**WHAT YOU ARE ASKED TO DO:**
Write out all the lines again, precisely as they stand, but without the images.

**DATA ROWS:**

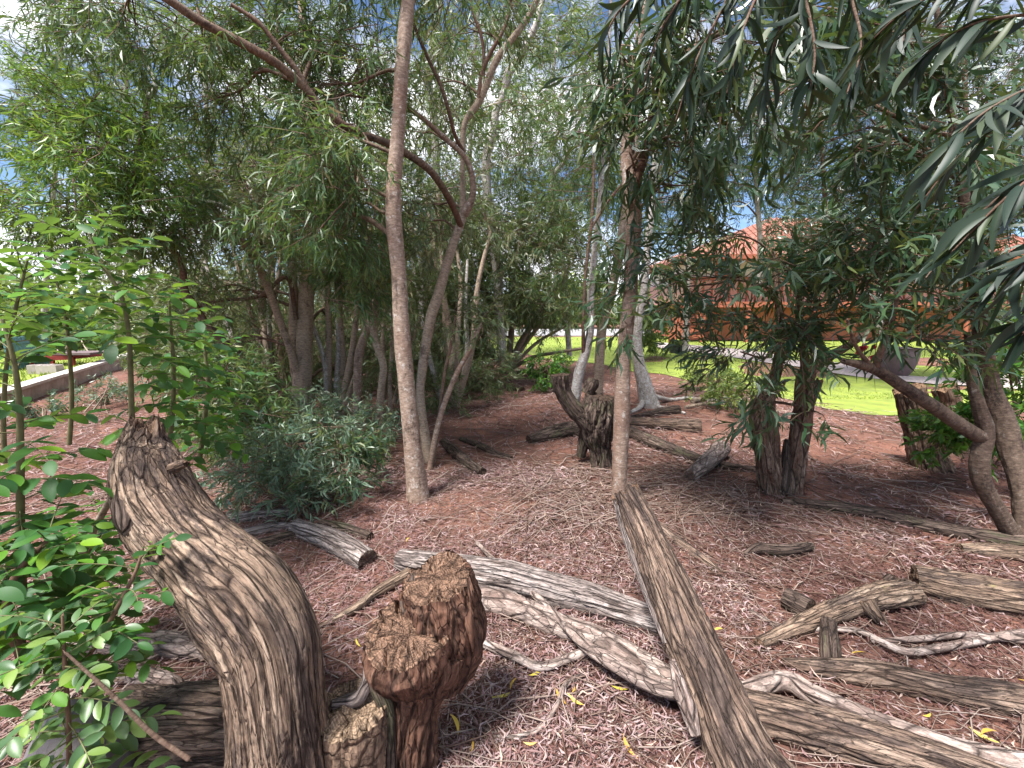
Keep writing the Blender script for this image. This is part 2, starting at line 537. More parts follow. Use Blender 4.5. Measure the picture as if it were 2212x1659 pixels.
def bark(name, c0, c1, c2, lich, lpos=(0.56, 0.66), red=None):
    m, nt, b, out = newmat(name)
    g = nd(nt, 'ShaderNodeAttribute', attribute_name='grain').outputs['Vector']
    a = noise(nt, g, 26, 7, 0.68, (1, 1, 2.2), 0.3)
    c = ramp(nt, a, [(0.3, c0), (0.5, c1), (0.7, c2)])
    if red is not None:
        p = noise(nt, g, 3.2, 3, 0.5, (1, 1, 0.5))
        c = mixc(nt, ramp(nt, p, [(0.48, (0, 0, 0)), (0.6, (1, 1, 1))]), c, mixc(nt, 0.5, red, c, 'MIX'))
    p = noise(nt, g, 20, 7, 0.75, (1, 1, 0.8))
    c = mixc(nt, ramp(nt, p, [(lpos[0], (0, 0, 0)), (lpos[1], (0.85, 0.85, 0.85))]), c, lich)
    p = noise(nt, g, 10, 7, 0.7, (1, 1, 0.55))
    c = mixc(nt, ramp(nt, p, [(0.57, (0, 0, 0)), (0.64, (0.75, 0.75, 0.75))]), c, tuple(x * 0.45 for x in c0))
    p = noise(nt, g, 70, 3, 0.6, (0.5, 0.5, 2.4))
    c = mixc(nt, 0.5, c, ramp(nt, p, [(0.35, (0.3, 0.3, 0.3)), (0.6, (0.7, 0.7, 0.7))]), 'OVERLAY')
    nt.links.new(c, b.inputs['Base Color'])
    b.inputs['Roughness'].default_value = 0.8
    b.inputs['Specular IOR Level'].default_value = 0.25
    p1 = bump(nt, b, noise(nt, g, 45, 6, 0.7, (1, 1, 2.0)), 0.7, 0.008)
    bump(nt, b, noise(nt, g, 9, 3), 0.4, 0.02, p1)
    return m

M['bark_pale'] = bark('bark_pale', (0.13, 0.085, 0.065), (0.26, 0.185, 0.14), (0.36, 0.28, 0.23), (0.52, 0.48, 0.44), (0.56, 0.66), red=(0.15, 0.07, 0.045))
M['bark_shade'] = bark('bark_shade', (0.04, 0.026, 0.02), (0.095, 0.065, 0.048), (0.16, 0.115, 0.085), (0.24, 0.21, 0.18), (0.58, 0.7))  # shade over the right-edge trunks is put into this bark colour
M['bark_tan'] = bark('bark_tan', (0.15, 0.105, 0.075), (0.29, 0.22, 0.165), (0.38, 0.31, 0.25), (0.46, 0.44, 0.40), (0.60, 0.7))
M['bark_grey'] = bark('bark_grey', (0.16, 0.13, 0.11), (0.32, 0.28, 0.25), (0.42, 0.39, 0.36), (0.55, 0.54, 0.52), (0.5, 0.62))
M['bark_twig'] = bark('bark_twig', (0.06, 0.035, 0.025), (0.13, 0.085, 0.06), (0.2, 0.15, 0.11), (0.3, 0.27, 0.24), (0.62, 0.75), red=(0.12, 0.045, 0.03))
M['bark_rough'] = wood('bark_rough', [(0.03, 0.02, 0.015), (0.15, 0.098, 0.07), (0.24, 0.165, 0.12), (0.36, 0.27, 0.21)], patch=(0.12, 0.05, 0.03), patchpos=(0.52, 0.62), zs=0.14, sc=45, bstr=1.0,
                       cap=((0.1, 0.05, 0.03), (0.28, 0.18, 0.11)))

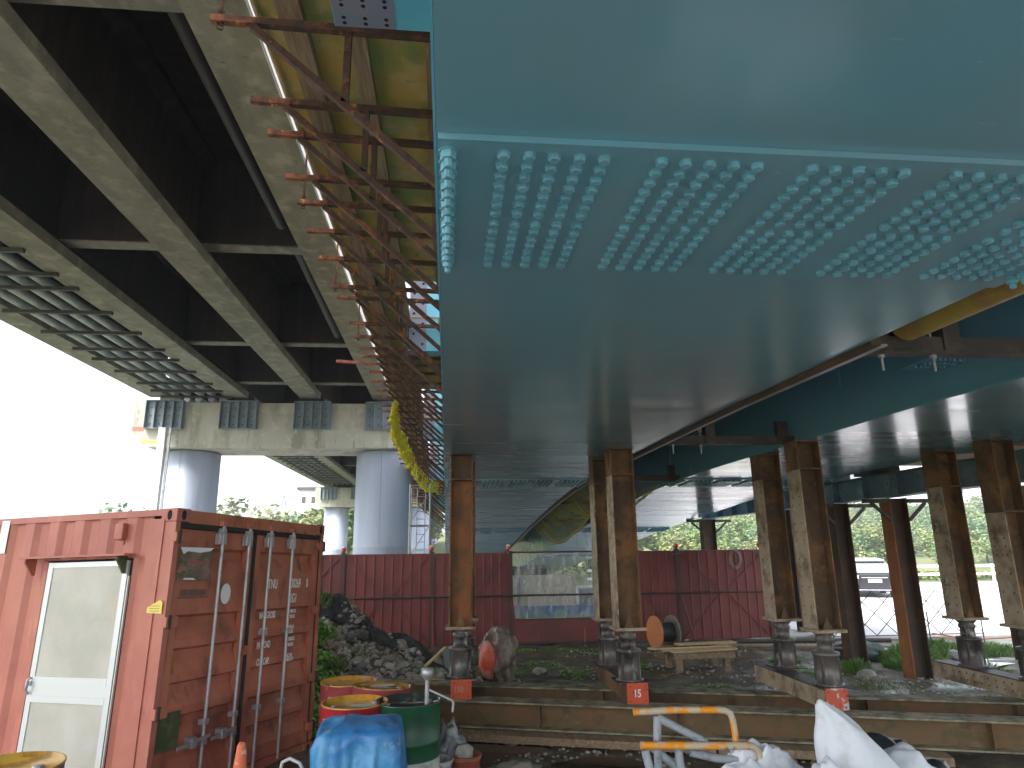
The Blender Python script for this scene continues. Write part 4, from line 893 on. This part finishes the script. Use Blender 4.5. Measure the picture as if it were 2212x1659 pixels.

**SOLUTION FOR THIS TASK:**
Keep writing the Blender script for this image. This is part 2, starting at line 537. More parts follow. Use Blender 4.5. Measure the picture as if it were 2212x1659 pixels.
def bark(name, c0, c1, c2, lich, lpos=(0.56, 0.66), red=None):
    m, nt, b, out = newmat(name)
    g = nd(nt, 'ShaderNodeAttribute', attribute_name='grain').outputs['Vector']
    a = noise(nt, g, 26, 7, 0.68, (1, 1, 2.2), 0.3)
    c = ramp(nt, a, [(0.3, c0), (0.5, c1), (0.7, c2)])
    if red is not None:
        p = noise(nt, g, 3.2, 3, 0.5, (1, 1, 0.5))
        c = mixc(nt, ramp(nt, p, [(0.48, (0, 0, 0)), (0.6, (1, 1, 1))]), c, mixc(nt, 0.5, red, c, 'MIX'))
    p = noise(nt, g, 20, 7, 0.75, (1, 1, 0.8))
    c = mixc(nt, ramp(nt, p, [(lpos[0], (0, 0, 0)), (lpos[1], (0.85, 0.85, 0.85))]), c, lich)
    p = noise(nt, g, 10, 7, 0.7, (1, 1, 0.55))
    c = mixc(nt, ramp(nt, p, [(0.57, (0, 0, 0)), (0.64, (0.75, 0.75, 0.75))]), c, tuple(x * 0.45 for x in c0))
    p = noise(nt, g, 70, 3, 0.6, (0.5, 0.5, 2.4))
    c = mixc(nt, 0.5, c, ramp(nt, p, [(0.35, (0.3, 0.3, 0.3)), (0.6, (0.7, 0.7, 0.7))]), 'OVERLAY')
    nt.links.new(c, b.inputs['Base Color'])
    b.inputs['Roughness'].default_value = 0.8
    b.inputs['Specular IOR Level'].default_value = 0.25
    p1 = bump(nt, b, noise(nt, g, 45, 6, 0.7, (1, 1, 2.0)), 0.7, 0.008)
    bump(nt, b, noise(nt, g, 9, 3), 0.4, 0.02, p1)
    return m

M['bark_pale'] = bark('bark_pale', (0.13, 0.085, 0.065), (0.26, 0.185, 0.14), (0.36, 0.28, 0.23), (0.52, 0.48, 0.44), (0.56, 0.66), red=(0.15, 0.07, 0.045))
M['bark_shade'] = bark('bark_shade', (0.04, 0.026, 0.02), (0.095, 0.065, 0.048), (0.16, 0.115, 0.085), (0.24, 0.21, 0.18), (0.58, 0.7))  # shade over the right-edge trunks is put into this bark colour
M['bark_tan'] = bark('bark_tan', (0.15, 0.105, 0.075), (0.29, 0.22, 0.165), (0.38, 0.31, 0.25), (0.46, 0.44, 0.40), (0.60, 0.7))
M['bark_grey'] = bark('bark_grey', (0.16, 0.13, 0.11), (0.32, 0.28, 0.25), (0.42, 0.39, 0.36), (0.55, 0.54, 0.52), (0.5, 0.62))
M['bark_twig'] = bark('bark_twig', (0.06, 0.035, 0.025), (0.13, 0.085, 0.06), (0.2, 0.15, 0.11), (0.3, 0.27, 0.24), (0.62, 0.75), red=(0.12, 0.045, 0.03))
M['bark_rough'] = wood('bark_rough', [(0.03, 0.02, 0.015), (0.15, 0.098, 0.07), (0.24, 0.165, 0.12), (0.36, 0.27, 0.21)], patch=(0.12, 0.05, 0.03), patchpos=(0.52, 0.62), zs=0.14, sc=45, bstr=1.0,
                       cap=((0.1, 0.05, 0.03), (0.28, 0.18, 0.11)))

The Blender Python script for this scene continues. Write part 4, from line 893 on. This part finishes the script. Use Blender 4.5. Measure the picture as if it were 2212x1659 pixels.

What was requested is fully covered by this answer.